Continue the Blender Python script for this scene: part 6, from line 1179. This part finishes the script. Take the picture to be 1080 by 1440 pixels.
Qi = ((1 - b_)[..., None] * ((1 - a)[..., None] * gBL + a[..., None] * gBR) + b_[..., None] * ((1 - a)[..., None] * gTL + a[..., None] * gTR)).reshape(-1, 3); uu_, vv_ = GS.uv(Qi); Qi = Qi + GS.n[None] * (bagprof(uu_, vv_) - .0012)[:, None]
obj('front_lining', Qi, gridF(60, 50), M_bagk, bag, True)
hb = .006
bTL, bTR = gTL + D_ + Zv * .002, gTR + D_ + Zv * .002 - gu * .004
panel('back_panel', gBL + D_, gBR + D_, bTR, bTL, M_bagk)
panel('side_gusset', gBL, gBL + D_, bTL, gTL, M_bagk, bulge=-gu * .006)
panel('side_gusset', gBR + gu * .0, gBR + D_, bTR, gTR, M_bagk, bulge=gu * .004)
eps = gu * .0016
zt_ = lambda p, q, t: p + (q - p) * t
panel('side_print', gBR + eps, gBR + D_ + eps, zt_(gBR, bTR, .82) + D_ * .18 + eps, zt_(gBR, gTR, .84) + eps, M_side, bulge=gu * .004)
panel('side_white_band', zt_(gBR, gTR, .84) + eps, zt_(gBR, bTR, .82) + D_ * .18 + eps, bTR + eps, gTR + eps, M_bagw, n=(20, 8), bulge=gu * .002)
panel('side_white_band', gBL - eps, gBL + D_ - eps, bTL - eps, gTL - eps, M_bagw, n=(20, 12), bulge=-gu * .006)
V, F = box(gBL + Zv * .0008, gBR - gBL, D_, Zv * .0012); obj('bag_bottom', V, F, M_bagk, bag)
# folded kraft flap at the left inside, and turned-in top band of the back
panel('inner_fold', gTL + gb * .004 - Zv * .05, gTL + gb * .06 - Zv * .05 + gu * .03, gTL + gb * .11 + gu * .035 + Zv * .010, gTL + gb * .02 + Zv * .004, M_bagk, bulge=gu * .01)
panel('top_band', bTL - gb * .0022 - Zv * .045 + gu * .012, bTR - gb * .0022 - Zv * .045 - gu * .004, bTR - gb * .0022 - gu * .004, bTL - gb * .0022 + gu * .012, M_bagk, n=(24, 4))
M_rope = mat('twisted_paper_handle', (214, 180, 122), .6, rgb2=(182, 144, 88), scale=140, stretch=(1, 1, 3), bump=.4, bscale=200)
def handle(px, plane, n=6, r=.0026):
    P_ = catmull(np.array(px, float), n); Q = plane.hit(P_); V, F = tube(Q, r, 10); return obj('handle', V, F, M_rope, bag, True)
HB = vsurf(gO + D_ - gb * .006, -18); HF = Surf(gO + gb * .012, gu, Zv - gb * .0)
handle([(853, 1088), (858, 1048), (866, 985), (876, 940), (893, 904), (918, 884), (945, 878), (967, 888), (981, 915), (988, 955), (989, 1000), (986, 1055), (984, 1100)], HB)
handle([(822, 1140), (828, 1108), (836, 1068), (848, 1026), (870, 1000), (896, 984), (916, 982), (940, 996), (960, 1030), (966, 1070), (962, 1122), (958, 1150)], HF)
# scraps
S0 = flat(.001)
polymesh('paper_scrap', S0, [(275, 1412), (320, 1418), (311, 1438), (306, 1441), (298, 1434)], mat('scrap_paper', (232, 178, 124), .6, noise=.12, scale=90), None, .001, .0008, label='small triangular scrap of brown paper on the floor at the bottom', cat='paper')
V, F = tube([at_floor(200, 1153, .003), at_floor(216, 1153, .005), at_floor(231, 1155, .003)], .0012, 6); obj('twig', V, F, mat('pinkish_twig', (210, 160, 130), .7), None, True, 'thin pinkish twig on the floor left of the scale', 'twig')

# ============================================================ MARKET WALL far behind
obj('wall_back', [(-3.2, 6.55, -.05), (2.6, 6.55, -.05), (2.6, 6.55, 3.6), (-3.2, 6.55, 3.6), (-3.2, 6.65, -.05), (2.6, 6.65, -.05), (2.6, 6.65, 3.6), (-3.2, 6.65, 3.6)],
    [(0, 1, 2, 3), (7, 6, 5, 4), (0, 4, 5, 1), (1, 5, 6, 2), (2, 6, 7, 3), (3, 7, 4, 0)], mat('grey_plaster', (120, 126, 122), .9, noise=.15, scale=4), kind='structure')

----------------------------------------

• **TASK STATEMENT**
Write down the full listing again, exactly.

• **REPLY**
Continue the Blender Python script for this scene: part 6, from line 1179. This part finishes the script. Take the picture to be 1080 by 1440 pixels.
Qi = ((1 - b_)[..., None] * ((1 - a)[..., None] * gBL + a[..., None] * gBR) + b_[..., None] * ((1 - a)[..., None] * gTL + a[..., None] * gTR)).reshape(-1, 3); uu_, vv_ = GS.uv(Qi); Qi = Qi + GS.n[None] * (bagprof(uu_, vv_) - .0012)[:, None]
obj('front_lining', Qi, gridF(60, 50), M_bagk, bag, True)
hb = .006
bTL, bTR = gTL + D_ + Zv * .002, gTR + D_ + Zv * .002 - gu * .004
panel('back_panel', gBL + D_, gBR + D_, bTR, bTL, M_bagk)
panel('side_gusset', gBL, gBL + D_, bTL, gTL, M_bagk, bulge=-gu * .006)
panel('side_gusset', gBR + gu * .0, gBR + D_, bTR, gTR, M_bagk, bulge=gu * .004)
eps = gu * .0016
zt_ = lambda p, q, t: p + (q - p) * t
panel('side_print', gBR + eps, gBR + D_ + eps, zt_(gBR, bTR, .82) + D_ * .18 + eps, zt_(gBR, gTR, .84) + eps, M_side, bulge=gu * .004)
panel('side_white_band', zt_(gBR, gTR, .84) + eps, zt_(gBR, bTR, .82) + D_ * .18 + eps, bTR + eps, gTR + eps, M_bagw, n=(20, 8), bulge=gu * .002)
panel('side_white_band', gBL - eps, gBL + D_ - eps, bTL - eps, gTL - eps, M_bagw, n=(20, 12), bulge=-gu * .006)
V, F = box(gBL + Zv * .0008, gBR - gBL, D_, Zv * .0012); obj('bag_bottom', V, F, M_bagk, bag)
# folded kraft flap at the left inside, and turned-in top band of the back
panel('inner_fold', gTL + gb * .004 - Zv * .05, gTL + gb * .06 - Zv * .05 + gu * .03, gTL + gb * .11 + gu * .035 + Zv * .010, gTL + gb * .02 + Zv * .004, M_bagk, bulge=gu * .01)
panel('top_band', bTL - gb * .0022 - Zv * .045 + gu * .012, bTR - gb * .0022 - Zv * .045 - gu * .004, bTR - gb * .0022 - gu * .004, bTL - gb * .0022 + gu * .012, M_bagk, n=(24, 4))
M_rope = mat('twisted_paper_handle', (214, 180, 122), .6, rgb2=(182, 144, 88), scale=140, stretch=(1, 1, 3), bump=.4, bscale=200)
def handle(px, plane, n=6, r=.0026):
    P_ = catmull(np.array(px, float), n); Q = plane.hit(P_); V, F = tube(Q, r, 10); return obj('handle', V, F, M_rope, bag, True)
HB = vsurf(gO + D_ - gb * .006, -18); HF = Surf(gO + gb * .012, gu, Zv - gb * .0)
handle([(853, 1088), (858, 1048), (866, 985), (876, 940), (893, 904), (918, 884), (945, 878), (967, 888), (981, 915), (988, 955), (989, 1000), (986, 1055), (984, 1100)], HB)
handle([(822, 1140), (828, 1108), (836, 1068), (848, 1026), (870, 1000), (896, 984), (916, 982), (940, 996), (960, 1030), (966, 1070), (962, 1122), (958, 1150)], HF)
# scraps
S0 = flat(.001)
polymesh('paper_scrap', S0, [(275, 1412), (320, 1418), (311, 1438), (306, 1441), (298, 1434)], mat('scrap_paper', (232, 178, 124), .6, noise=.12, scale=90), None, .001, .0008, label='small triangular scrap of brown paper on the floor at the bottom', cat='paper')
V, F = tube([at_floor(200, 1153, .003), at_floor(216, 1153, .005), at_floor(231, 1155, .003)], .0012, 6); obj('twig', V, F, mat('pinkish_twig', (210, 160, 130), .7), None, True, 'thin pinkish twig on the floor left of the scale', 'twig')

# ============================================================ MARKET WALL far behind
obj('wall_back', [(-3.2, 6.55, -.05), (2.6, 6.55, -.05), (2.6, 6.55, 3.6), (-3.2, 6.55, 3.6), (-3.2, 6.65, -.05), (2.6, 6.65, -.05), (2.6, 6.65, 3.6), (-3.2, 6.65, 3.6)],
    [(0, 1, 2, 3), (7, 6, 5, 4), (0, 4, 5, 1), (1, 5, 6, 2), (2, 6, 7, 3), (3, 7, 4, 0)], mat('grey_plaster', (120, 126, 122), .9, noise=.15, scale=4), kind='structure')